Exercise objective:
Copy out all of the material, matching it word for word.

Dataset records:
* * * * * * * * *

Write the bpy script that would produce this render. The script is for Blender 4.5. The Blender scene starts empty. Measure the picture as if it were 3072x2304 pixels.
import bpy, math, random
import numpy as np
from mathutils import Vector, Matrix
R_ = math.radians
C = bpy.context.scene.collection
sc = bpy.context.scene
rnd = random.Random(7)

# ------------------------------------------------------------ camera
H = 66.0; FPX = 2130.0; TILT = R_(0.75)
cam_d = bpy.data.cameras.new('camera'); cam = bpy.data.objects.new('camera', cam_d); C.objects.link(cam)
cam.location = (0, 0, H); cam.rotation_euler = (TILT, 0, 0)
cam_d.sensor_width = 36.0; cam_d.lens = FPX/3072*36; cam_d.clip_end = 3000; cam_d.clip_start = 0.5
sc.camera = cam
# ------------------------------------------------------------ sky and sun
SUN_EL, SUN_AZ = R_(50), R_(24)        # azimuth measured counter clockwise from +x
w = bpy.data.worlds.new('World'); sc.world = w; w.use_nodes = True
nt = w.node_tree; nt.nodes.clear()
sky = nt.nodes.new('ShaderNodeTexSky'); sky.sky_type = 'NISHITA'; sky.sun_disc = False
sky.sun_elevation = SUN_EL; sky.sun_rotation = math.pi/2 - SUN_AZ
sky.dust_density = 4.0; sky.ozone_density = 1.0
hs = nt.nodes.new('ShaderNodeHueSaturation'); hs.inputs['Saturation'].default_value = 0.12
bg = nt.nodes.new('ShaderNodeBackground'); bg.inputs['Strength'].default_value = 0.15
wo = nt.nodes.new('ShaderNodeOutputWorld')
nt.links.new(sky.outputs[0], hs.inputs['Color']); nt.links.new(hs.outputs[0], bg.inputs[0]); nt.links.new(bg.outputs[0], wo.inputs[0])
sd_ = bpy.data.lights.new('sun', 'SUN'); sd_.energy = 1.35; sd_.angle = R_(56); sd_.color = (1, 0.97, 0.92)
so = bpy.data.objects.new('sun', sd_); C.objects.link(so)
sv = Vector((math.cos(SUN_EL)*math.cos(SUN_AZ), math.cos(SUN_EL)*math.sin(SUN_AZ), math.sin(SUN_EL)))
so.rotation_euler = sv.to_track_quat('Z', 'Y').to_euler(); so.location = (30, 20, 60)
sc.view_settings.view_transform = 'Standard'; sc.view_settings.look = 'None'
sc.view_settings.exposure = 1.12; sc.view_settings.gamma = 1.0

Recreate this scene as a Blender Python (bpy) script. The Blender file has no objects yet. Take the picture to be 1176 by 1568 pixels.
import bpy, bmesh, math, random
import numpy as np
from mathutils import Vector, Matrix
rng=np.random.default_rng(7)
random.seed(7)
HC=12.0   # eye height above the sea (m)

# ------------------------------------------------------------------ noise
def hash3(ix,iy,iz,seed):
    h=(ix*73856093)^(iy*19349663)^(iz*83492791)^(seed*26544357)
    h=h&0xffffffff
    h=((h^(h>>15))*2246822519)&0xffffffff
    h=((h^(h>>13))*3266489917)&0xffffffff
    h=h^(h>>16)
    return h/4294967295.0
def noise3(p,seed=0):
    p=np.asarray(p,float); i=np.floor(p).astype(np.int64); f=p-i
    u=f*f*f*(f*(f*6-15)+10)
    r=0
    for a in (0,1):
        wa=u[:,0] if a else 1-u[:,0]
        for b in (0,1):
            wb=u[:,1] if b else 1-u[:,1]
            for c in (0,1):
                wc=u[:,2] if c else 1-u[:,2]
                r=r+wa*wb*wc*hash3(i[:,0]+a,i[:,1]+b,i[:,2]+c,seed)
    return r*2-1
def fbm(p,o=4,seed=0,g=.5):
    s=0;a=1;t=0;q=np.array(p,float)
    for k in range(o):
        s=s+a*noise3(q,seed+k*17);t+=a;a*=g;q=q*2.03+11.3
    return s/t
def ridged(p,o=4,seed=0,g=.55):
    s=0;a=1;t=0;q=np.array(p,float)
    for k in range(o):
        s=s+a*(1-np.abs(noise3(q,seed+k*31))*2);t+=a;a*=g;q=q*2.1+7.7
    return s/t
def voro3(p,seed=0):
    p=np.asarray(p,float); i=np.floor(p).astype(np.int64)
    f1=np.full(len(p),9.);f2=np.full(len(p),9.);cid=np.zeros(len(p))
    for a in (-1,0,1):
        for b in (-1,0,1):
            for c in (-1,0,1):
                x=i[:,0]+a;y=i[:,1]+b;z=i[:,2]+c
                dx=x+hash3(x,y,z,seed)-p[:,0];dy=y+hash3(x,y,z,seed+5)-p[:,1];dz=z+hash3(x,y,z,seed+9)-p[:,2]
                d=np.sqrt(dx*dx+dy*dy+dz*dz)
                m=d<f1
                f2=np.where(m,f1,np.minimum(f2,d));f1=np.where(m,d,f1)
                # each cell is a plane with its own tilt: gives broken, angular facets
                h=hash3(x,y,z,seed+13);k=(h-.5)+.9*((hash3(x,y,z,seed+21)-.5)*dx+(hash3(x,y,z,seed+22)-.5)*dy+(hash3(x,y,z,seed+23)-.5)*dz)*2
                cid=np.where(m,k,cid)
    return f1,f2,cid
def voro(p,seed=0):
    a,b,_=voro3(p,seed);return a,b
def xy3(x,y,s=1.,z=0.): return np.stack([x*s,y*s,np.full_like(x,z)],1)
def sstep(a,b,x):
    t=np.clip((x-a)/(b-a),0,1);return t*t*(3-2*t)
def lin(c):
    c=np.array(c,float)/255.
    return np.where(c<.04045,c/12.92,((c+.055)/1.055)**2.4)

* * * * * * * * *

Result:
Write the bpy script that would produce this render. The script is for Blender 4.5. The Blender scene starts empty. Measure the picture as if it were 3072x2304 pixels.
import bpy, math, random
import numpy as np
from mathutils import Vector, Matrix
R_ = math.radians
C = bpy.context.scene.collection
sc = bpy.context.scene
rnd = random.Random(7)

# ------------------------------------------------------------ camera
H = 66.0; FPX = 2130.0; TILT = R_(0.75)
cam_d = bpy.data.cameras.new('camera'); cam = bpy.data.objects.new('camera', cam_d); C.objects.link(cam)
cam.location = (0, 0, H); cam.rotation_euler = (TILT, 0, 0)
cam_d.sensor_width = 36.0; cam_d.lens = FPX/3072*36; cam_d.clip_end = 3000; cam_d.clip_start = 0.5
sc.camera = cam
# ------------------------------------------------------------ sky and sun
SUN_EL, SUN_AZ = R_(50), R_(24)        # azimuth measured counter clockwise from +x
w = bpy.data.worlds.new('World'); sc.world = w; w.use_nodes = True
nt = w.node_tree; nt.nodes.clear()
sky = nt.nodes.new('ShaderNodeTexSky'); sky.sky_type = 'NISHITA'; sky.sun_disc = False
sky.sun_elevation = SUN_EL; sky.sun_rotation = math.pi/2 - SUN_AZ
sky.dust_density = 4.0; sky.ozone_density = 1.0
hs = nt.nodes.new('ShaderNodeHueSaturation'); hs.inputs['Saturation'].default_value = 0.12
bg = nt.nodes.new('ShaderNodeBackground'); bg.inputs['Strength'].default_value = 0.15
wo = nt.nodes.new('ShaderNodeOutputWorld')
nt.links.new(sky.outputs[0], hs.inputs['Color']); nt.links.new(hs.outputs[0], bg.inputs[0]); nt.links.new(bg.outputs[0], wo.inputs[0])
sd_ = bpy.data.lights.new('sun', 'SUN'); sd_.energy = 1.35; sd_.angle = R_(56); sd_.color = (1, 0.97, 0.92)
so = bpy.data.objects.new('sun', sd_); C.objects.link(so)
sv = Vector((math.cos(SUN_EL)*math.cos(SUN_AZ), math.cos(SUN_EL)*math.sin(SUN_AZ), math.sin(SUN_EL)))
so.rotation_euler = sv.to_track_quat('Z', 'Y').to_euler(); so.location = (30, 20, 60)
sc.view_settings.view_transform = 'Standard'; sc.view_settings.look = 'None'
sc.view_settings.exposure = 1.12; sc.view_settings.gamma = 1.0

Recreate this scene as a Blender Python (bpy) script. The Blender file has no objects yet. Take the picture to be 1176 by 1568 pixels.
import bpy, bmesh, math, random
import numpy as np
from mathutils import Vector, Matrix
rng=np.random.default_rng(7)
random.seed(7)
HC=12.0   # eye height above the sea (m)

# ------------------------------------------------------------------ noise
def hash3(ix,iy,iz,seed):
    h=(ix*73856093)^(iy*19349663)^(iz*83492791)^(seed*26544357)
    h=h&0xffffffff
    h=((h^(h>>15))*2246822519)&0xffffffff
    h=((h^(h>>13))*3266489917)&0xffffffff
    h=h^(h>>16)
    return h/4294967295.0
def noise3(p,seed=0):
    p=np.asarray(p,float); i=np.floor(p).astype(np.int64); f=p-i
    u=f*f*f*(f*(f*6-15)+10)
    r=0
    for a in (0,1):
        wa=u[:,0] if a else 1-u[:,0]
        for b in (0,1):
            wb=u[:,1] if b else 1-u[:,1]
            for c in (0,1):
                wc=u[:,2] if c else 1-u[:,2]
                r=r+wa*wb*wc*hash3(i[:,0]+a,i[:,1]+b,i[:,2]+c,seed)
    return r*2-1
def fbm(p,o=4,seed=0,g=.5):
    s=0;a=1;t=0;q=np.array(p,float)
    for k in range(o):
        s=s+a*noise3(q,seed+k*17);t+=a;a*=g;q=q*2.03+11.3
    return s/t
def ridged(p,o=4,seed=0,g=.55):
    s=0;a=1;t=0;q=np.array(p,float)
    for k in range(o):
        s=s+a*(1-np.abs(noise3(q,seed+k*31))*2);t+=a;a*=g;q=q*2.1+7.7
    return s/t
def voro3(p,seed=0):
    p=np.asarray(p,float); i=np.floor(p).astype(np.int64)
    f1=np.full(len(p),9.);f2=np.full(len(p),9.);cid=np.zeros(len(p))
    for a in (-1,0,1):
        for b in (-1,0,1):
            for c in (-1,0,1):
                x=i[:,0]+a;y=i[:,1]+b;z=i[:,2]+c
                dx=x+hash3(x,y,z,seed)-p[:,0];dy=y+hash3(x,y,z,seed+5)-p[:,1];dz=z+hash3(x,y,z,seed+9)-p[:,2]
                d=np.sqrt(dx*dx+dy*dy+dz*dz)
                m=d<f1
                f2=np.where(m,f1,np.minimum(f2,d));f1=np.where(m,d,f1)
                # each cell is a plane with its own tilt: gives broken, angular facets
                h=hash3(x,y,z,seed+13);k=(h-.5)+.9*((hash3(x,y,z,seed+21)-.5)*dx+(hash3(x,y,z,seed+22)-.5)*dy+(hash3(x,y,z,seed+23)-.5)*dz)*2
                cid=np.where(m,k,cid)
    return f1,f2,cid
def voro(p,seed=0):
    a,b,_=voro3(p,seed);return a,b
def xy3(x,y,s=1.,z=0.): return np.stack([x*s,y*s,np.full_like(x,z)],1)
def sstep(a,b,x):
    t=np.clip((x-a)/(b-a),0,1);return t*t*(3-2*t)
def lin(c):
    c=np.array(c,float)/255.
    return np.where(c<.04045,c/12.92,((c+.055)/1.055)**2.4)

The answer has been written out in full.